### Given instruction:
Leave out the pictures and retype exactly the lines from the one with "Generate a Blender" through the end of the records.

### Data shown:
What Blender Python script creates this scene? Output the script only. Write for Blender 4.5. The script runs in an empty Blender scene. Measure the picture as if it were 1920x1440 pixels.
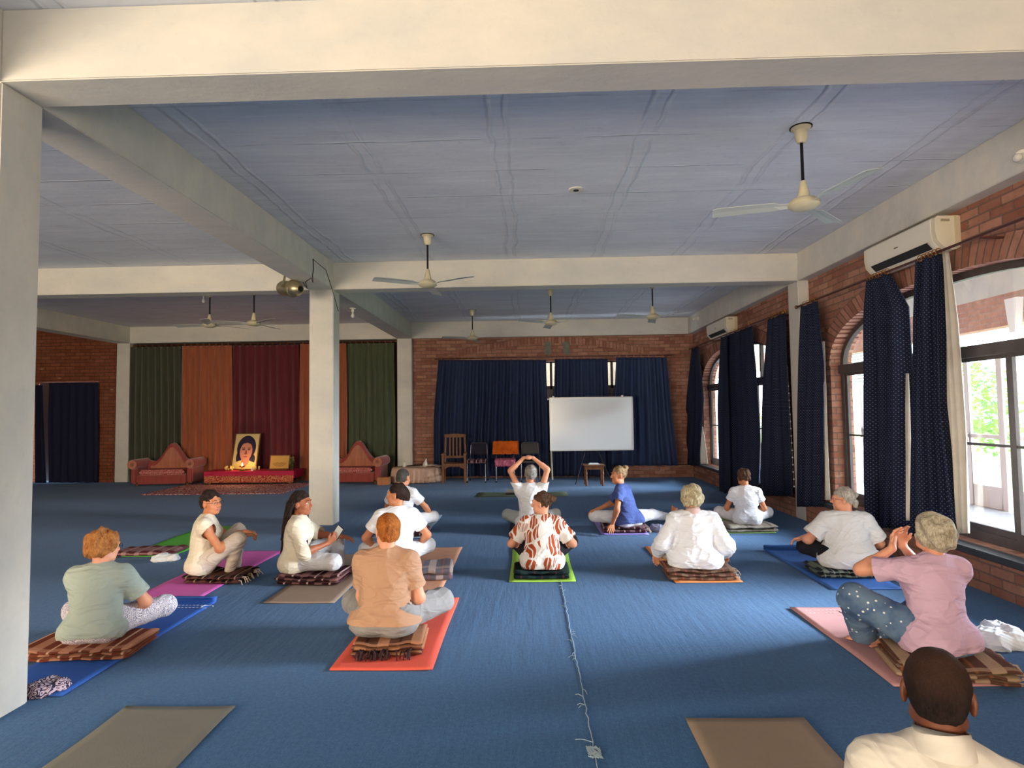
import bpy, bmesh, math, random
import numpy as np
from mathutils import Vector, Matrix
R_ = math.radians
random.seed(7)
sc = bpy.context.scene
col = sc.collection

# ---------------------------------------------------------------- camera, world, lights, exposure
FPX, YAW, PITCH, ROLL, EYE = 1088.08, 0.0273, 0.0481, 0.0133, 1.6
_c, _s = math.cos, math.sin
FW = np.array([-_s(YAW)*_c(PITCH), _c(YAW)*_c(PITCH), _s(PITCH)])
_R0 = np.array([_c(YAW), _s(YAW), 0.0]); _U0 = np.cross(_R0, FW)
RT = _c(ROLL)*_R0 - _s(ROLL)*_U0
UP = _c(ROLL)*_U0 + _s(ROLL)*_R0
CAM = np.array([0.0, 0.0, EYE])
cam_data = bpy.data.cameras.new('camera'); cam = bpy.data.objects.new('camera', cam_data); col.objects.link(cam)
cam.matrix_world = Matrix(((RT[0], UP[0], -FW[0], 0), (RT[1], UP[1], -FW[1], 0), (RT[2], UP[2], -FW[2], EYE), (0, 0, 0, 1)))
cam_data.sensor_fit = 'HORIZONTAL'; cam_data.sensor_width = 36.0; cam_data.lens = 36.0*FPX/1920.0
cam_data.clip_start = 0.05; cam_data.clip_end = 300
sc.camera = cam

world = bpy.data.worlds.new('daylight_sky'); sc.world = world; world.use_nodes = True
wn = world.node_tree; bg = wn.nodes['Background']
bg.inputs[0].default_value = (0.80, 0.90, 1.0, 1); bg.inputs[1].default_value = 6.8

def sun(name, az_from, elev, strength, angle, color):
    d = bpy.data.lights.new(name, 'SUN'); d.energy = strength; d.angle = R_(angle); d.color = color
    o = bpy.data.objects.new(name, d); col.objects.link(o)
    v = Vector((math.sin(R_(az_from))*math.cos(R_(elev)), math.cos(R_(az_from))*math.cos(R_(elev)), math.sin(R_(elev))))
    o.rotation_euler = v.to_track_quat('Z', 'Y').to_euler(); o.location = v*20 + Vector((0, 6, 0))
    return o
def area(name, loc, target, sx, sy, power, color):
    d = bpy.data.lights.new(name, 'AREA'); d.shape = 'RECTANGLE'; d.size = sx; d.size_y = sy; d.energy = power; d.color = color
    o = bpy.data.objects.new(name, d); col.objects.link(o); o.location = loc
    v = Vector(loc) - Vector(target); o.rotation_euler = v.to_track_quat('Z', 'Y').to_euler()
    return o
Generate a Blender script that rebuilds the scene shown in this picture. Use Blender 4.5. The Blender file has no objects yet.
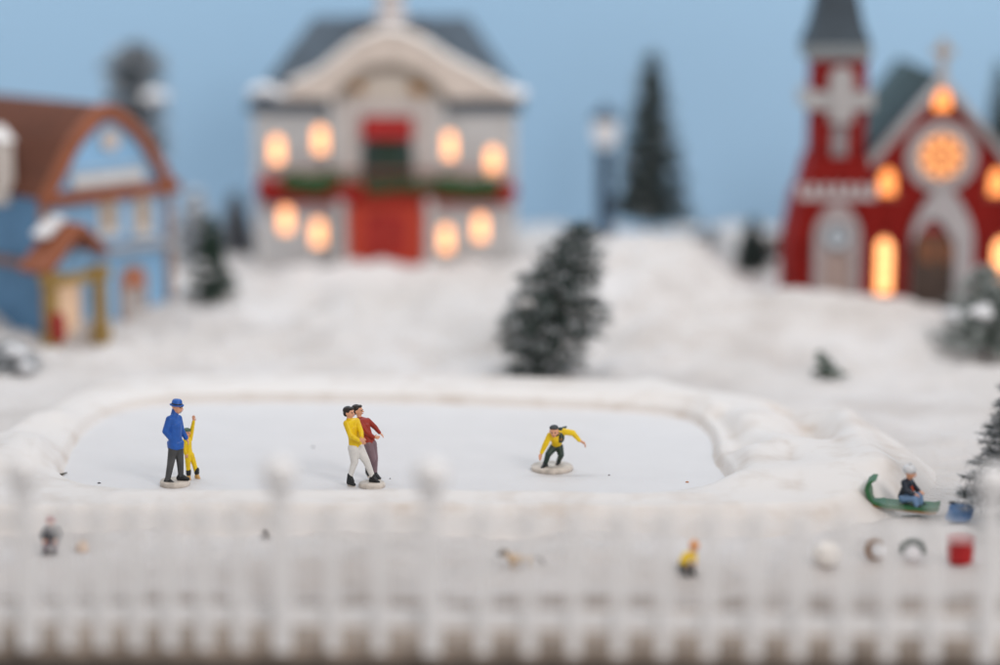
import bpy, bmesh, math, random
import numpy as np
from mathutils import Vector, Matrix, noise, geometry
random.seed(7)
PI = math.pi
R = math.radians
C = bpy.context.scene.collection
S = bpy.context.scene

# ------------------------------------------------ camera (1 unit = 1 cm, a table-top village)
H = 14.8; PITCH = R(10.8); F = 850 / 360 * 1000
cam = bpy.data.objects.new('camera', bpy.data.cameras.new('camera')); C.objects.link(cam)
cam.location = (0, 0, H); cam.rotation_euler = (PI / 2 - PITCH, 0, 0)
cam.data.lens = 850; cam.data.sensor_width = 360
cam.data.clip_start = 1; cam.data.clip_end = 1000
cam.data.dof.use_dof = True; cam.data.dof.focus_distance = 58.8; cam.data.dof.aperture_fstop = 0.44
cam.data.dof.aperture_blades = 0
S.camera = cam
S.render.resolution_x = 1024; S.render.resolution_y = 681
S.view_settings.view_transform = 'Standard'; S.view_settings.look = 'None'
S.view_settings.exposure = 0; S.view_settings.gamma = 1

# ------------------------------------------------ light: soft room light, a big soft lamp from the upper right
w = bpy.data.worlds.new('World'); S.world = w; w.use_nodes = True
bg = w.node_tree.nodes['Background']; bg.inputs[0].default_value = (1.0, 0.975, 0.965, 1); bg.inputs[1].default_value = 0.58
def area(name, loc, target, size, power, col):
    l = bpy.data.lights.new(name, 'AREA'); l.shape = 'RECTANGLE'; l.size = size[0]; l.size_y = size[1]
    l.energy = power; l.color = col
    o = bpy.data.objects.new(name, l); C.objects.link(o); o.location = loc
    o.rotation_euler = (Vector(target) - Vector(loc)).to_track_quat('-Z', 'Y').to_euler()
area('soft_lamp', (52, -14, 58), (0, 68, 0), (32, 32), 37000, (1.0, 0.955, 0.93))
area('backdrop_fill', (0, 82, 46), (0, 98, 14), (90, 12), 25000, (0.95, 0.98, 1.0))  # added unseen lamp, brightens the backdrop most towards its top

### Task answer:
Generate a Blender script that rebuilds the scene shown in this picture. Use Blender 4.5. The Blender file has no objects yet.
import bpy, bmesh, math, random
import numpy as np
from mathutils import Vector, Matrix, noise, geometry
random.seed(7)
PI = math.pi
R = math.radians
C = bpy.context.scene.collection
S = bpy.context.scene

# ------------------------------------------------ camera (1 unit = 1 cm, a table-top village)
H = 14.8; PITCH = R(10.8); F = 850 / 360 * 1000
cam = bpy.data.objects.new('camera', bpy.data.cameras.new('camera')); C.objects.link(cam)
cam.location = (0, 0, H); cam.rotation_euler = (PI / 2 - PITCH, 0, 0)
cam.data.lens = 850; cam.data.sensor_width = 360
cam.data.clip_start = 1; cam.data.clip_end = 1000
cam.data.dof.use_dof = True; cam.data.dof.focus_distance = 58.8; cam.data.dof.aperture_fstop = 0.44
cam.data.dof.aperture_blades = 0
S.camera = cam
S.render.resolution_x = 1024; S.render.resolution_y = 681
S.view_settings.view_transform = 'Standard'; S.view_settings.look = 'None'
S.view_settings.exposure = 0; S.view_settings.gamma = 1

# ------------------------------------------------ light: soft room light, a big soft lamp from the upper right
w = bpy.data.worlds.new('World'); S.world = w; w.use_nodes = True
bg = w.node_tree.nodes['Background']; bg.inputs[0].default_value = (1.0, 0.975, 0.965, 1); bg.inputs[1].default_value = 0.58
def area(name, loc, target, size, power, col):
    l = bpy.data.lights.new(name, 'AREA'); l.shape = 'RECTANGLE'; l.size = size[0]; l.size_y = size[1]
    l.energy = power; l.color = col
    o = bpy.data.objects.new(name, l); C.objects.link(o); o.location = loc
    o.rotation_euler = (Vector(target) - Vector(loc)).to_track_quat('-Z', 'Y').to_euler()
area('soft_lamp', (52, -14, 58), (0, 68, 0), (32, 32), 37000, (1.0, 0.955, 0.93))
area('backdrop_fill', (0, 82, 46), (0, 98, 14), (90, 12), 25000, (0.95, 0.98, 1.0))  # added unseen lamp, brightens the backdrop most towards its top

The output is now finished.